In some languages, an enum is nothing more than syntactic sugar over using integers. Other languages implement enums as actual types, with the ability to add behavior to an enum.
- Language-specific implementation: is it syntactic sugar over an integer type, or is there more to it?
- Defining an enum: how to define an enum.
- Using an enum value: how to use an enum value, e.g. by assigning it or comparing it to another enum value.
- Converting from and to string values: how to convert a string to an enum value and vice versa.

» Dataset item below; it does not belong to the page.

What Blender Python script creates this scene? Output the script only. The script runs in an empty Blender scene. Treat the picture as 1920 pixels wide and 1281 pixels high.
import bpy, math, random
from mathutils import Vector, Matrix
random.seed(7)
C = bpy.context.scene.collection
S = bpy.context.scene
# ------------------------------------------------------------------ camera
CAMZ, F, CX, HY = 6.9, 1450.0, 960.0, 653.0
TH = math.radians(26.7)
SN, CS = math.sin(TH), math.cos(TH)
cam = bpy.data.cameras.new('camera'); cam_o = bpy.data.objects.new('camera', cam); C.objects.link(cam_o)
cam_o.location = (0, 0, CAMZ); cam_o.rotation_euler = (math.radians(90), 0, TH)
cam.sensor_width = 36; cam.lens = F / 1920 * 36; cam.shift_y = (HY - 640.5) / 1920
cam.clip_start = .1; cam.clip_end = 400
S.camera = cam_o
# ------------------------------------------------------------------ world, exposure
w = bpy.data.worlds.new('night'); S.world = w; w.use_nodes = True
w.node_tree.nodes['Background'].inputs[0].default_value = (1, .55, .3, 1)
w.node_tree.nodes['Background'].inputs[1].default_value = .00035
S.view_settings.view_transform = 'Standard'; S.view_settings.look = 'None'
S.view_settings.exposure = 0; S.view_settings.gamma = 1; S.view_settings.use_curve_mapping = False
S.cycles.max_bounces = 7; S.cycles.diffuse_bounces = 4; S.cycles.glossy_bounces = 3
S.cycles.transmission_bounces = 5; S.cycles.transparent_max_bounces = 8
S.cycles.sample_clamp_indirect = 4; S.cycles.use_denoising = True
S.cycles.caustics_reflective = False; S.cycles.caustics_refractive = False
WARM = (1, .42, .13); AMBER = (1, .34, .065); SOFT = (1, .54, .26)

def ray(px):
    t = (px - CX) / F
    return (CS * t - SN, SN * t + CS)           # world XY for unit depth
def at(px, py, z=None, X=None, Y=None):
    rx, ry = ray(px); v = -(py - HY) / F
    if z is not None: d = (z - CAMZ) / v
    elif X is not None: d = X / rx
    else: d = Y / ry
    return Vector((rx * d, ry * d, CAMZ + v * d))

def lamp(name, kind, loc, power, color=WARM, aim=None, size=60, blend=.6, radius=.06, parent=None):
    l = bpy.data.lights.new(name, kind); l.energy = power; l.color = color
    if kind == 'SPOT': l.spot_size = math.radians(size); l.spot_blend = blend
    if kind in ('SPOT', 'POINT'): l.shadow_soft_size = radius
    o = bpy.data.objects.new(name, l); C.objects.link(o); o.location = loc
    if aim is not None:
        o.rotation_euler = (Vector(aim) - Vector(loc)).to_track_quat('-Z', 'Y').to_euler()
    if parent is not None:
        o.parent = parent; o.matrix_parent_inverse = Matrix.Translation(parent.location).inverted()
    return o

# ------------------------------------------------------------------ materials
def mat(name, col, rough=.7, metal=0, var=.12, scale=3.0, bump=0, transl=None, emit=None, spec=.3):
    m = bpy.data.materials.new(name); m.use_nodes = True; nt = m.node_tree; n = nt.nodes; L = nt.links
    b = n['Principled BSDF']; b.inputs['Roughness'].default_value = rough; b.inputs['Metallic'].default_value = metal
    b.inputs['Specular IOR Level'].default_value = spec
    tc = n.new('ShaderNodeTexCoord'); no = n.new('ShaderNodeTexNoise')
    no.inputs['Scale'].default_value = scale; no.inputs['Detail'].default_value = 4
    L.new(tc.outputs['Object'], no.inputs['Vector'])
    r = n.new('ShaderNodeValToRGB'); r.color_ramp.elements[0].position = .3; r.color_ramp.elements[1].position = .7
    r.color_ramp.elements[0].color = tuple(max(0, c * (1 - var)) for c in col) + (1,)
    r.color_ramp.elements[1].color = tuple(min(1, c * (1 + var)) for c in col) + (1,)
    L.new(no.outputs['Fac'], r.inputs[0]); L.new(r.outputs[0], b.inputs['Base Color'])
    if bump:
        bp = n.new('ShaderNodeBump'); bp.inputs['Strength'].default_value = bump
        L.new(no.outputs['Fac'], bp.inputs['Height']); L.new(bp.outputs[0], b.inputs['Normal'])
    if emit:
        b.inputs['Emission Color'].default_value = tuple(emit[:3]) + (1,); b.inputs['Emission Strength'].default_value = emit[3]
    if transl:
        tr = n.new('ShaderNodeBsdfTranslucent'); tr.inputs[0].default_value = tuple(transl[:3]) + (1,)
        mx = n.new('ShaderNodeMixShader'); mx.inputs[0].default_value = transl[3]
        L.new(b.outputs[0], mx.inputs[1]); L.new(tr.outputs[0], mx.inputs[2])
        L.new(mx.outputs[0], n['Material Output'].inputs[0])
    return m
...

This exercise extracts log level information from log lines. The reference implementation (C#) teaches:
- Defining an enum.
- Assigning values to an enum's members.
- Comparing enum values.
- Converting a string to an enum.
- Converting an enum to a string.
Track | Exercise | Changes |
---|---|---|
C# | logs-logs-logs | None |
This exercise works with user account permissions. The reference implementation (C#) teaches:
- Defining as enum as a flags enum, that is a single enum instance can represent multiple values being set.
- Setting and unsetting flags using bitwise operators.
- Checking for a flag being set on an enum instance.